Cela renforce-t-il le côté "amateur" du terrorisme actuel ? 

Il existe, schématiquement, deux types de personnes susceptibles de passer à l'acte. D'un côté, l'amateur éclairé, qui va puiser sur internet les ressources pour commettre son attentat de proximité. De l'autre, le noyau dur de l'Etat islamique en Irak ou en Syrie, qui revient au bercail après avoir survécu à la guerre. Ceux-là sont les plus dangereux, les plus radicaux et surtout les plus convaincus par le projet politique de l'EI. Ce sont les plus susceptibles de mener un attentat à l'explosif, coordonné, comme à Paris le 13 novembre.

Interpol fait circuler une liste de 173 jihadistes susceptibles de commettre des attentats d'envergure à leur retour en Europe – et ils sont en train de devenir. Ce sont deux menaces distinctes, mais qui se complètent. Un attentat sophistiqué de l'EI a ainsi été déjoué en Australie en juillet : l'organisation faisait parvenir à une cellule sur place des pièces détachées et des consignes pour fabriquer une bombe artisanale.

On risque donc d'assister à de plus en plus d'attentats en Europe dans les années à venir ?

C'est une tendance lourde depuis 2013-2014 et l'attentat du musée juif de Bruxelles. Après, il faut faire une distinction entre ce que perçoit le grand public et ce que perçoivent les spécialistes. L'homme qui a attaqué des militaires à Orly en mars n'était pas jihadiste ; idem pour celui qui a foncé dans une pizzeria en Seine-et-Marne, mi-août. D'un point de vue judiciaire, il n'est pas poursuivi pour tentative d'attentat. Et pourtant, cela renforce le sentiment de peur du grand public.

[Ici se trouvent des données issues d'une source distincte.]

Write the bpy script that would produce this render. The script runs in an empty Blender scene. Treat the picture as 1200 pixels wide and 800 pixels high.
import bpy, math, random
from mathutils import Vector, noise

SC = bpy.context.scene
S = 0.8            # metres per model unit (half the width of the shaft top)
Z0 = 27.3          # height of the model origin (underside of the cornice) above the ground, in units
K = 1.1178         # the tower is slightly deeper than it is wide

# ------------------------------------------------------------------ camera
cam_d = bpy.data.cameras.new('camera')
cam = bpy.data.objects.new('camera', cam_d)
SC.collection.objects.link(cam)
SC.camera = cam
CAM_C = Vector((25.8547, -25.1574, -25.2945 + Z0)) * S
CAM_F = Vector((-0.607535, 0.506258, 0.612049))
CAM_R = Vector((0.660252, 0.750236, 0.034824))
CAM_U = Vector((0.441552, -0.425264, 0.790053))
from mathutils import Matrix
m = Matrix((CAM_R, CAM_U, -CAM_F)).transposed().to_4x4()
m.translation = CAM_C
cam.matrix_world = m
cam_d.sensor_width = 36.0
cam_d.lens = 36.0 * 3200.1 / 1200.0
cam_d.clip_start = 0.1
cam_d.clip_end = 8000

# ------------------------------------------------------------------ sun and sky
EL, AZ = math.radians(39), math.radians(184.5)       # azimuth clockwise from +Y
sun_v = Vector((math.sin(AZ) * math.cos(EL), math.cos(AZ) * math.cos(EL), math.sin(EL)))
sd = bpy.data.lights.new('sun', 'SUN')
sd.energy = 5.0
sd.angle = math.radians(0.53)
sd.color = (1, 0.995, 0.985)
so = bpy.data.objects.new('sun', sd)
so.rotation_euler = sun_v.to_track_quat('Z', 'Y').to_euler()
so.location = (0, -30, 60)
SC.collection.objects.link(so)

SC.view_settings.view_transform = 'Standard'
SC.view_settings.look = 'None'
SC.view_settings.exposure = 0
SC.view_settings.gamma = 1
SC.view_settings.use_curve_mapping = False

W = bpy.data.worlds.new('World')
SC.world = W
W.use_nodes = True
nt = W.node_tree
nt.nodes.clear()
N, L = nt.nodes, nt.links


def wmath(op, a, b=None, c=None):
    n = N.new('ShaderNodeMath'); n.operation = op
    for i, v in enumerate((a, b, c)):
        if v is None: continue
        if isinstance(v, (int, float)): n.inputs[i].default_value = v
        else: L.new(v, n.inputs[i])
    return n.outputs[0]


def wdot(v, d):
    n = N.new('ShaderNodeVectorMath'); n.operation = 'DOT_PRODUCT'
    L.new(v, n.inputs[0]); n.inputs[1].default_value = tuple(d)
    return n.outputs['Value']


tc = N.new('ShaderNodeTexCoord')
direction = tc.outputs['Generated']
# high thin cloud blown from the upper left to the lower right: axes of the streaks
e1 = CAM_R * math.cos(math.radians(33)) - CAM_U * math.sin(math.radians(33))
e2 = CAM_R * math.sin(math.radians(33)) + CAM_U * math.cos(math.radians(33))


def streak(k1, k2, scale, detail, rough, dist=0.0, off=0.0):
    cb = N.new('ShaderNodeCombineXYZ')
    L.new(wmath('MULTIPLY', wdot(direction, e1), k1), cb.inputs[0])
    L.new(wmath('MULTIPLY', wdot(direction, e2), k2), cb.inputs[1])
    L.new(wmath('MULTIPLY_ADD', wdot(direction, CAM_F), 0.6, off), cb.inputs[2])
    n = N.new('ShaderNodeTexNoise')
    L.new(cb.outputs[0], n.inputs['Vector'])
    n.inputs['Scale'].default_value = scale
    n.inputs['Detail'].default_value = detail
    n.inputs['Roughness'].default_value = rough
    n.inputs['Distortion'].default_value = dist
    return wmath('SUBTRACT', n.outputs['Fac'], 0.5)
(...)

C'est pour ça qu'on a toujours les militaires de l'opération Sentinelle dans les rues, alors que nombre de spécialistes estiment que ça ne sert à rien et qu'ils constituent plus des cibles qu'autre chose. Le consensus général au sein des chercheurs était qu'on en avait pour une ou deux générations à vivre avec la menace terroriste. Le chiffre a été revu à la hausse récemment, et certains observateurs craignent que ce ne soit un des phénomènes du siècle.